Early written language (that is, natural language) used only upper case letters and no space characters. The space was a medieval invention. In the ancient world, the phrase "texts from the ancient world" appeared as TEXTSFROMTHEANCIENTWORLD. Our concepts of "upper case" and "lower case" come from Renaissance times, with the invention of movable type and two cases to hold the slugs for letters.
The original art of writing was to simply record the phonemes, allowing the reader to re-create the spoken sounds. Text was for re-enacting a speech, not storing information. The notion of "reading to one's self" had yet to emerge. A reader was little more than a modern-day tape recorder in playback mode, generating sounds for the audience (the true readers of the text).
It is interesting that the development of our programming languages parallels the development of written natural language.
Early programming languages used upper case letter in their character set. This was true for FORTRAN, BASIC, COBOL, assembly language, and other languages. As IBM card punches and readers used a limited character set with only uppercase letters, we can see that language design followed the available equipment.
Some early programming languages did not care about space characters. FORTRAN was space-agnostic; the parsing of the language was independent of SPACE characters. One could write
THETA = 10.0
DO 9 I = 10,20
ALPHA = BETA * I
SUM = ALPHA + SUM
9 CONTINUE
or one could write
THETA=10.0
DO9I=10,20
ALPHA=BETA*I
SUM=ALPHA+SUM
9 CONTINUE
the FORTRAN compiler would treat them identically. (FORTRAN did care about columns 1 through 7; the first six were reserved for line numbers and column 7 was reserved for the continuation indicator.
Such space-agnostic parsing was not unique to FORTRAN. Early versions of the BASIC language were space-agnostic. (Such was not the case for COBOL or assembly language, both which relied upon SPACE characters to separate tokens.)
In time, we humans learned that written (natural language) text could be read silently, and that space characters improved the readability of the text. Similarly, we human programmers learned that space characters improved the readability of programs (as did blank lines and indentation) and that programs should be read, and should be written to be read. (See The Psychology of Computer Programming by Gerald Weinberg.) While it took several centuries to invent the concept of a space to separate words in natural language, we adopted the concept of whitespace in programming languages in less than a decade.

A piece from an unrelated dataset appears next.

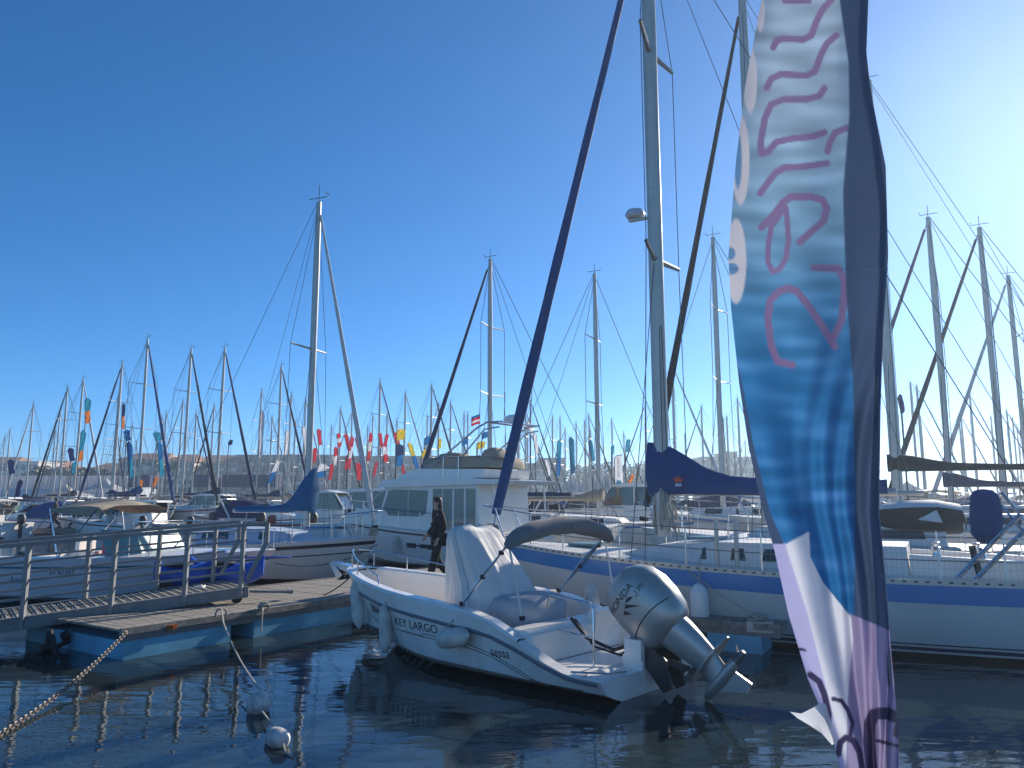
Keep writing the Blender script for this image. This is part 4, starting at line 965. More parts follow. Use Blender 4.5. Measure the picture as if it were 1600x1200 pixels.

If we consider spaces and indentation the marks of advanced program-writing, then that leads to the conclusion that the language which uses spaces and indentation most is the most advanced programming language. The languages that use spacing and indentation most, as I understand it, are Python (with its indentation for marking code blocks) and assembly language (with its heavy reliance on spacing and indentation for parsing). All other language fall after those two.